Nor does the department require the release of management plans, which troubles Tobin Smith, vice-president for policy at the Association of American Universities in Washington DC. “If you disclose that there is a conflict but don’t disclose how the university is managing it — which is not part of the regulations — the public doesn’t understand the relationship,” he says.

The NIH also struggles to defend its own regulations. “One could debate whether or not we needed to promulgate a new rule,” says Sally Rockey, director of the NIH Office of Extramural Research. “At the time, there was a lot of scrutiny in the press and Congress got involved.” She concedes that the reforms were mostly in response to this outside pressure. (Grassley declined to comment on the regulations.)

And it is unclear whether the revised regulations would have identified Nemeroff, who did not tell Emory about his industry relationships. “Science and research are built on trust, and we are still at the mercy of what’s disclosed to us,” says Eric Mah, senior director of research compliance at the University of California, San Francisco.

The NIH plans to review the conflict-of-interest reforms later this year, to develop best practices for compliance. The agency will examine data on the type and number of reported conflicts, as well as institutions’ experiences of complying with the requirements. But Rockey says that the HHS is unlikely to make significant changes to the rules, given that they took four years to develop.
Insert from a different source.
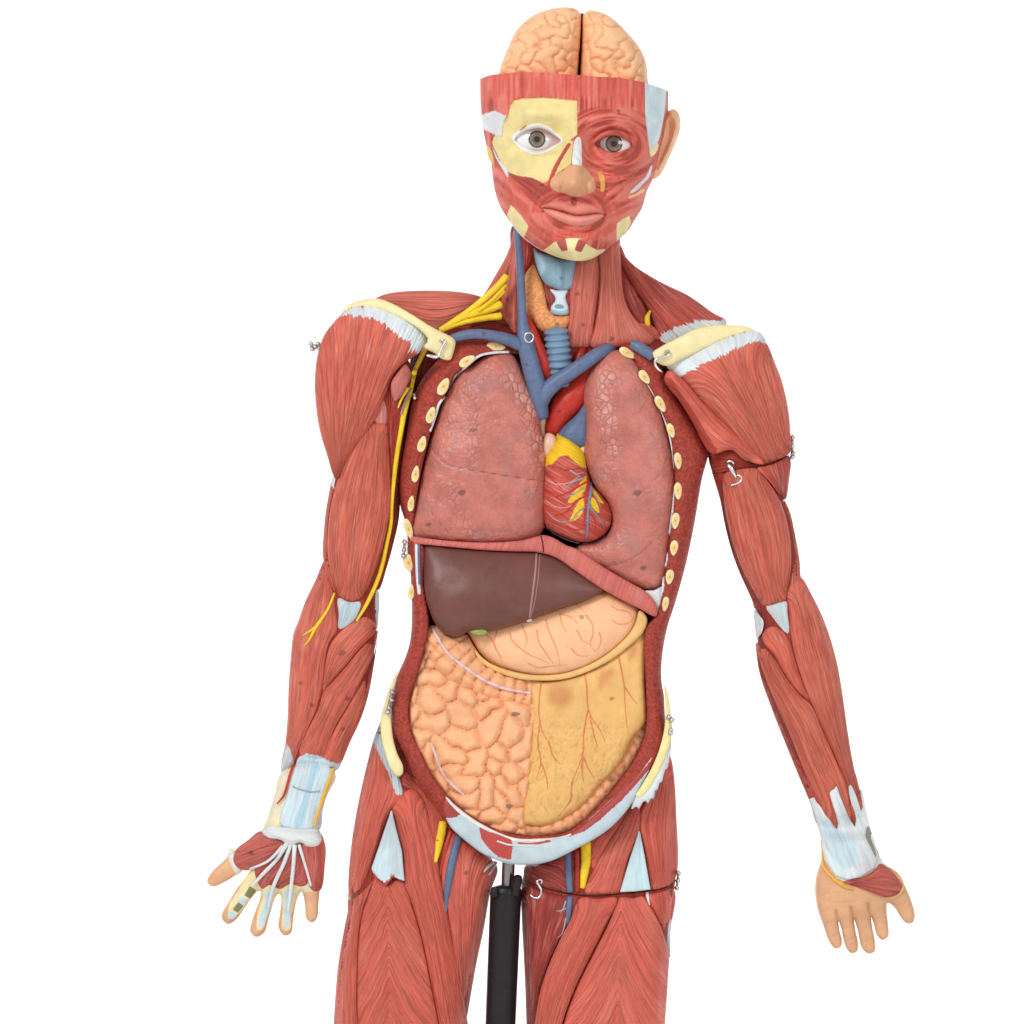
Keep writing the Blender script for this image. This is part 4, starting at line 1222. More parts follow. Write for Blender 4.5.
# ------------------------------------------------------------------ arm with the closed skin hand
ARM2 = [(690, 370), (678, 400), (700, 440), (709.5, 456.5), (712.6, 474), (720, 499.5), (724.5, 523), (731, 549), (739.5, 572.5), (752, 600.5), (755, 615), (756, 643), (759, 671), (771, 707), (784, 740), (797, 772), (812, 806), (820, 824), (866, 812), (860, 790), (853.6, 765.4), (848, 733),
        (843, 697), (837.5, 664.5), (831, 640), (823, 617.6), (812.5, 596), (800.7, 577), (799.6, 559.6), (795, 534), (790, 512), (785, 499.5), (789, 478), (789, 456.5), (780, 420), (765, 380), (730, 358)]
arm2, AR2 = body('arm', model, ARM2, MUSCLE_DEEP, base=-4, k=.6, sp=3, back='round', inset=1.6, cap=44)
arm2['label'] = 'detachable arm with smooth tan hand hanging from metal hooks'
muscle('arm_muscle', arm2, [(709, 456), (712.6, 474), (720, 499.5), (724.5, 523), (731, 549), (739.5, 572.5), (752, 600.5), (755, 609), (762, 606), (752, 590), (740, 566), (729, 531), (724, 500), (724, 474), (720, 458)], [AR2], ((714, 457), (757, 607)), MUSCLE_DEEP, k=.35, cap=7)
muscle('biceps_muscle', arm2, [(724, 474), (738, 468), (757, 468), (765, 476), (773, 487), (782, 505), (789, 530), (791.5, 559), (789, 584), (785, 601), (776, 603), (764, 606), (752, 588), (739.5, 562), (729, 528), (723.5, 496)], [AR2], ((742, 469), (774, 604)), W1, k=.42, cap=15)
muscle('arm_muscle', arm2, [(784, 500), (790, 512), (795, 534), (799.6, 559.6), (801, 577), (806, 590), (800, 606), (788, 604), (788, 590), (791.5, 560), (789, 530)], [AR2], ((785, 502), (796, 604)), W1, k=.35, cap=7)
muscle('deltoid_muscle', arm2, [(757, 468), (772, 464), (789, 456), (791, 462), (789.5, 478), (785, 500), (779, 495), (771, 484)], [AR2], ((778, 462), (785, 499)), dict(W1, base=srgb(186, 80, 70)), k=.55, cap=12, lift=3)
body('tendon', arm2, [(763, 605), (772, 604), (780, 601), (787, 600), (788, 612), (790, 638), (780, 628), (770, 615)], dict(CART, base=srgb(198, 212, 214)), base=[AR2], k=.3, cap=4, sp=1.8, fib=((775, 602), (789, 637)))
body('tendon', arm2, [(754.5, 609), (760, 616), (763.5, 621), (762, 632), (757, 638), (755, 628)], CART, base=lambda V: A([front([AR2], x, y) for x, y in V]) + 4, thick=6, k=.4, cap=4, sp=1.6, fib=((756, 610), (758, 637)))
BR2 = [(787, 590), (800, 577), (812.5, 596), (823, 617.6), (831, 640), (837.5, 664.5), (843, 697), (848, 733), (853.6, 765.4), (860, 790), (868, 836), (855, 838), (848, 796), (838, 764), (825, 735), (812, 705), (799, 671), (791, 641), (789, 612)]
muscle('forearm_muscle', arm2, BR2, [AR2], ((796, 584), (856, 808)), W1, k=.36, cap=13, patches=[])
PT2 = [(762, 634), (772, 626), (782, 630), (790, 641), (799, 671), (810, 700), (800, 694), (786, 676), (774, 655), (765, 645)]
muscle('forearm_muscle', arm2, PT2, [AR2], ((774, 628), (808, 698)), dict(W1, fx=.3, streak=.6), k=.4, cap=9)
FC2 = [(756, 643), (764, 646), (776, 661), (788, 680), (801, 696), (812, 706), (825, 735), (837, 763), (848, 790), (850, 834), (838, 842), (828, 826), (818, 800), (806, 775), (790, 735), (770, 690), (760, 662)]
muscle('forearm_muscle', arm2, FC2, [AR2], ((762, 646), (838, 822)), W1, k=.38, cap=12)
FU2 = [(756, 643), (759, 671), (771, 707), (784, 740), (797, 772), (809.6, 802), (818, 826), (832, 836), (828, 812), (810, 780), (793, 742), (774, 697), (762, 662)]
muscle('forearm_muscle', arm2, FU2, [AR2], ((757, 646), (826, 822)), dict(W1, base=srgb(188, 80, 70)), k=.4, cap=8)
HAND2 = [(820, 834), (822, 843), (822, 857), (817, 872), (815, 886), (815.5, 898), (817.5, 909), (823, 925), (829, 941), (835, 948.6), (841, 946.5), (842, 940), (839.5, 930), (838.5, 921), (841, 928), (845, 945), (850.5, 953), (857, 951.5), (858, 943), (855.5, 930), (854, 919), (857.5, 930), (861.7, 947.5), (868, 953.7), (874.8, 951.5), (875.3, 943), (872.5, 928), (871.2, 917), (874, 925), (876.5, 934.5), (882, 940), (888.2, 936.5), (888.2, 924), (887, 910), (887.5, 903.5), (890.5, 904), (896, 909.5), (898.5, 914), (906, 923), (912.5, 923), (915, 916), (912, 902), (905, 885), (899, 876), (888, 866.5), (879, 854), (872, 838), (869, 833), (850, 835), (834, 835)]
FINGERS = [[(838.5, 924), (836, 911)], [(854, 922), (851, 907)], [(871.3, 920), (868, 904)]]
gf = line_groove(FINGERS, 1.4, 4)
CREASE = [[(824, 926), (834, 921)], [(829, 939), (839, 934)], [(841, 930), (852, 927)], [(845, 942), (856, 938)], [(857, 930), (870, 927)], [(861, 943), (874, 939)], [(873, 921), (887, 917)], [(876, 932), (888, 928)], [(897, 908), (910, 900)],
          [(822, 896), (834, 893), (848, 894), (862, 899)], [(826, 902), (842, 903), (858, 901)], [(878, 900), (872, 894), (868, 892)]]
gc = line_groove(CREASE, .9, .9)
hand2, HA2 = body('hand', arm2, HAND2, dict(SKIN, base=srgb(220, 168, 126)), base=4, k=.72, cap=26, sp=1.4, back='round', disp=lambda V, P: gf(V, P) + gc(V, P) - .9 * np.exp(-(dist_line(V, [(822, 912), (850, 904), (884, 900)]) / 3.5) ** 2),
                  patches=[([(800, 790), (870, 780), (890, 850), (883, 868), (868, 873), (852, 884), (836, 878), (826, 862), (818, 850)], srgb(226, 228, 224), 1, .8, False)])
WR2 = [(809, 800), (816, 799), (821, 806), (832, 821), (836, 828), (844, 826), (842, 812), (838, 800), (834, 790), (837, 786), (842, 800), (853, 824), (856, 815), (848, 796), (849, 786), (854, 790), (859, 806), (862, 792), (866, 812), (870, 829), (876, 850), (880, 860), (873, 868), (860, 877), (848, 880), (838, 878), (829, 866), (823, 855), (822, 840), (815, 815)]
FORE2 = [AR2] + [o_sh[o.name] for o in arm2.children if o.name.startswith('forearm')]
body('tendon', hand2, [(809, 799), (812, 798), (815, 797), (818, 802), (822, 808), (826, 815), (830, 819), (834, 826), (837, 829), (838, 824), (836, 815), (833, 806), (831, 799), (829.5, 793), (832, 790), (834.5, 789), (836.5, 785), (838, 789), (841, 798), (845, 808), (848, 816), (852, 822), (855, 827), (856, 819), (854, 810), (851, 802), (849, 794), (848.5, 787),
                       (850.5, 784.5), (853, 788), (857, 798), (861, 811), (861.5, 800), (860, 789), (862, 790), (867, 814), (871, 830), (875, 843), (879, 856), (874, 869), (860, 877.5), (847, 880), (836, 876), (827, 863), (822.5, 850), (820, 834), (814, 814)],
     dict(CART, base=srgb(216, 222, 224), fx=.3, bump=.0025), base=lambda V: A([front([HA2] + FORE2, x, y) for x, y in V]) + 1.6, relax=12, thick=6, k=.2, cap=3, sp=1.5, smooth_outline=False,
     fib=lambda V: np.stack([(V[:, 0] * .9 - V[:, 1] * .36), V[:, 1], 0 * V[:, 0]], 1), patches=[([(822, 822), (830, 822), (840, 832), (852, 836), (858, 852), (858, 862), (846, 868), (834, 858), (826, 842)], srgb(196, 216, 224), 3, 5)])
muscle('palm_muscle', hand2, [(843, 882), (854, 879), (866, 876), (876, 868), (880, 863.5), (890, 869), (898, 878), (902, 886), (898, 894), (890, 897), (880, 896), (868, 891), (855, 886.5)], [HA2], ((848, 882), (900, 886)), dict(MUSCLE, base=srgb(206, 102, 92)), k=.6, cap=12, sp=1.6, lift=1)
draped('skin_edge', hand2, [(821, 840), (822.5, 850), (823.5, 866), (829, 874), (838, 882), (848, 888), (853, 888.5)], [.8, 1.2, 1.3, 1.5, 1.9, 1.6, .8], dict(NERVE, base=srgb(240, 178, 70)), [HA2], lift=2)
draped('skin_edge', hand2, [(888, 867), (896, 872), (902, 880), (903, 887), (899, 894), (892, 897.5), (884, 898)], [.6, 1.0, 1.1, 1.0, 1.0, 1.0, .6], dict(NERVE, base=srgb(240, 200, 130)), [HA2], lift=1.5)
body('pressure_strip', hand2, [(868, 826), (871, 832), (875, 845), (879, 854), (877, 859), (871, 848), (866, 837), (866, 830)], dict(name='olive_paint', base=srgb(142, 142, 122)), base=lambda V: A([front([HA2], x, y) for x, y in V]) + 2.5, k=.3, cap=1.5, sp=1.3)

# shoulder above the cut
PEC = [(664, 380), (668, 371), (676, 374), (686, 382), (703, 402), (722, 421), (742, 441), (764, 464), (745, 460), (731, 450), (712, 454), (703, 443), (694, 425), (680, 402)]
pec, PE2 = body('chest_muscle_stump', arm2, PEC, dict(MUSCLE, base=srgb(218, 104, 86)), base=24, k=.55, cap=10, sp=2, thick=30, fib=((668, 374), (757, 464)), patches=[([(660, 378), (678, 404), (692, 426), (702, 445), (712, 456), (717, 451), (708, 437), (694, 412), (680, 392), (670, 378)], srgb(172, 66, 54), 1.5, 2)])
DEL2 = [(666, 364), (680, 354), (703, 345), (728, 335), (748, 330), (760, 332), (768, 345), (774, 360), (782, 381), (788, 407), (790.5, 431), (790.5, 452), (782, 458), (772, 462.5), (760, 466.5), (740, 446), (718, 422), (700, 403), (685, 385), (676, 377)]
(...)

In the meantime, research institutions are caught in a bind. The 1980 law that allows US universities to patent inventions encourages relationships with industry, and tight federal research budgets are driving more scientists to seek support from private funders. “There are no easy answers,” Thacker says. “Universities are being pushed into greater reliance on industry funding and until that reverses, these problems just become more and more complicated.”